**TASK STATEMENT:**
Give the listing again character for character, but drop the images.

[Scenes as source code]
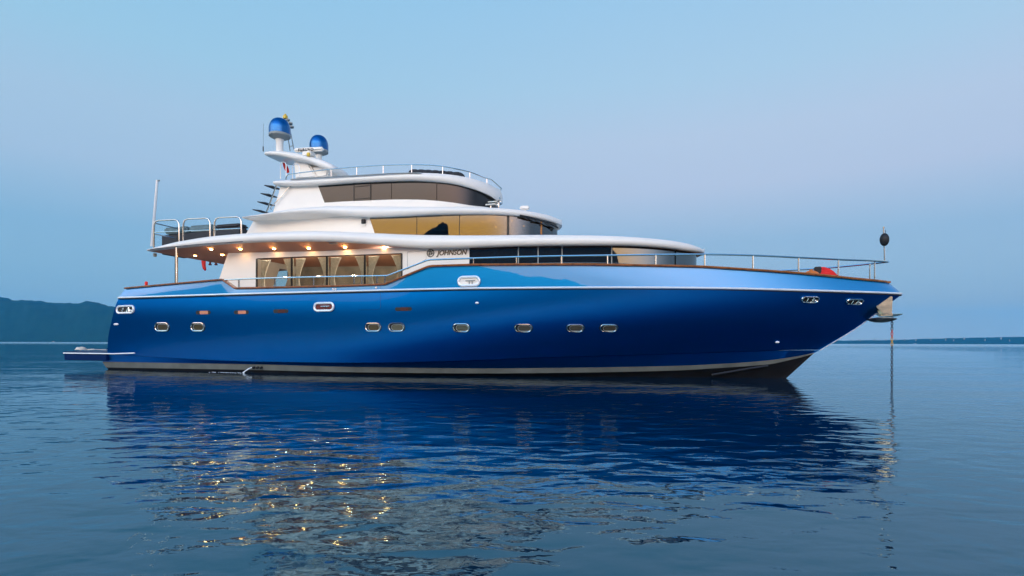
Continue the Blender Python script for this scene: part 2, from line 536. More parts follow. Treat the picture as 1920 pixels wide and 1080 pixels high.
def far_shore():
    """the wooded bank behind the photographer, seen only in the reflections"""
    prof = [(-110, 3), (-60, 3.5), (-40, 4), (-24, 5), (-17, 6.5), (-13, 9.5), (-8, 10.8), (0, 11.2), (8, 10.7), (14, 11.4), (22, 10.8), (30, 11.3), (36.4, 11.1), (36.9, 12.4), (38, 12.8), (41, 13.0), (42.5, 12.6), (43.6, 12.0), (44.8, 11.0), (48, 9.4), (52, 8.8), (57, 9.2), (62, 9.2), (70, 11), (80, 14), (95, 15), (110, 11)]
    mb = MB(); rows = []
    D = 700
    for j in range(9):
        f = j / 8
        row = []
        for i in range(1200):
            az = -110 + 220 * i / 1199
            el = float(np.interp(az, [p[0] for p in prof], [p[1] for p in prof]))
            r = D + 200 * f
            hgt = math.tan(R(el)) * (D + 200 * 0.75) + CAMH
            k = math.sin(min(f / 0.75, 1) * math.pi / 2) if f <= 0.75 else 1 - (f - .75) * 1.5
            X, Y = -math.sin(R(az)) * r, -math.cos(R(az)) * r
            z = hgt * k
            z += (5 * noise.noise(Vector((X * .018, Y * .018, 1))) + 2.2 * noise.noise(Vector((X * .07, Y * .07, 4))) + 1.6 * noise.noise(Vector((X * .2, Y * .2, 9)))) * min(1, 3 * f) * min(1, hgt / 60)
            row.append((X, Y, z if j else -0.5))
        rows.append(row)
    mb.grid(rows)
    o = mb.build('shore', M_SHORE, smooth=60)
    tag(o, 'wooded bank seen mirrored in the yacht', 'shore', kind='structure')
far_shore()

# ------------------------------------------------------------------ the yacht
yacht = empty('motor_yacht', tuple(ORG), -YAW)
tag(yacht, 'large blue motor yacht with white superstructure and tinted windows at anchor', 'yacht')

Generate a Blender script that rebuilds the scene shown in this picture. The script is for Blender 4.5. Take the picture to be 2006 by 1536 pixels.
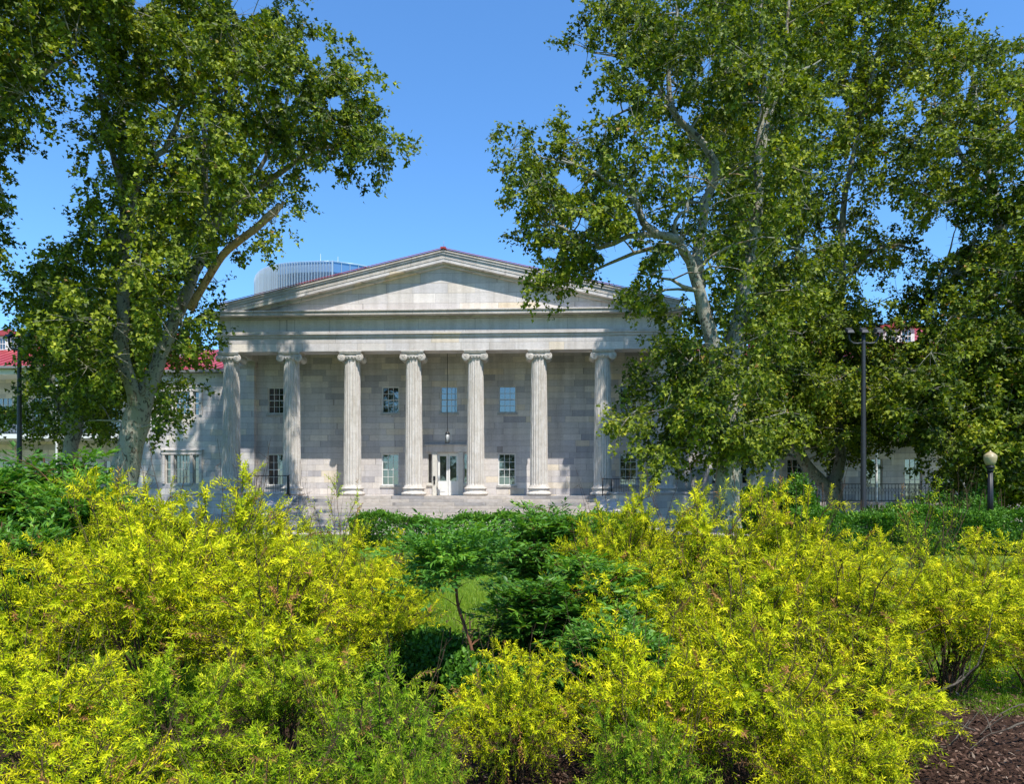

**EXERCISE ANSWER:**
Continue the Blender Python script for this scene: part 2, from line 536. More parts follow. Treat the picture as 1920 pixels wide and 1080 pixels high.
def far_shore():
    """the wooded bank behind the photographer, seen only in the reflections"""
    prof = [(-110, 3), (-60, 3.5), (-40, 4), (-24, 5), (-17, 6.5), (-13, 9.5), (-8, 10.8), (0, 11.2), (8, 10.7), (14, 11.4), (22, 10.8), (30, 11.3), (36.4, 11.1), (36.9, 12.4), (38, 12.8), (41, 13.0), (42.5, 12.6), (43.6, 12.0), (44.8, 11.0), (48, 9.4), (52, 8.8), (57, 9.2), (62, 9.2), (70, 11), (80, 14), (95, 15), (110, 11)]
    mb = MB(); rows = []
    D = 700
    for j in range(9):
        f = j / 8
        row = []
        for i in range(1200):
            az = -110 + 220 * i / 1199
            el = float(np.interp(az, [p[0] for p in prof], [p[1] for p in prof]))
            r = D + 200 * f
            hgt = math.tan(R(el)) * (D + 200 * 0.75) + CAMH
            k = math.sin(min(f / 0.75, 1) * math.pi / 2) if f <= 0.75 else 1 - (f - .75) * 1.5
            X, Y = -math.sin(R(az)) * r, -math.cos(R(az)) * r
            z = hgt * k
            z += (5 * noise.noise(Vector((X * .018, Y * .018, 1))) + 2.2 * noise.noise(Vector((X * .07, Y * .07, 4))) + 1.6 * noise.noise(Vector((X * .2, Y * .2, 9)))) * min(1, 3 * f) * min(1, hgt / 60)
            row.append((X, Y, z if j else -0.5))
        rows.append(row)
    mb.grid(rows)
    o = mb.build('shore', M_SHORE, smooth=60)
    tag(o, 'wooded bank seen mirrored in the yacht', 'shore', kind='structure')
far_shore()

# ------------------------------------------------------------------ the yacht
yacht = empty('motor_yacht', tuple(ORG), -YAW)
tag(yacht, 'large blue motor yacht with white superstructure and tinted windows at anchor', 'yacht')

Generate a Blender script that rebuilds the scene shown in this picture. The script is for Blender 4.5. Take the picture to be 2006 by 1536 pixels.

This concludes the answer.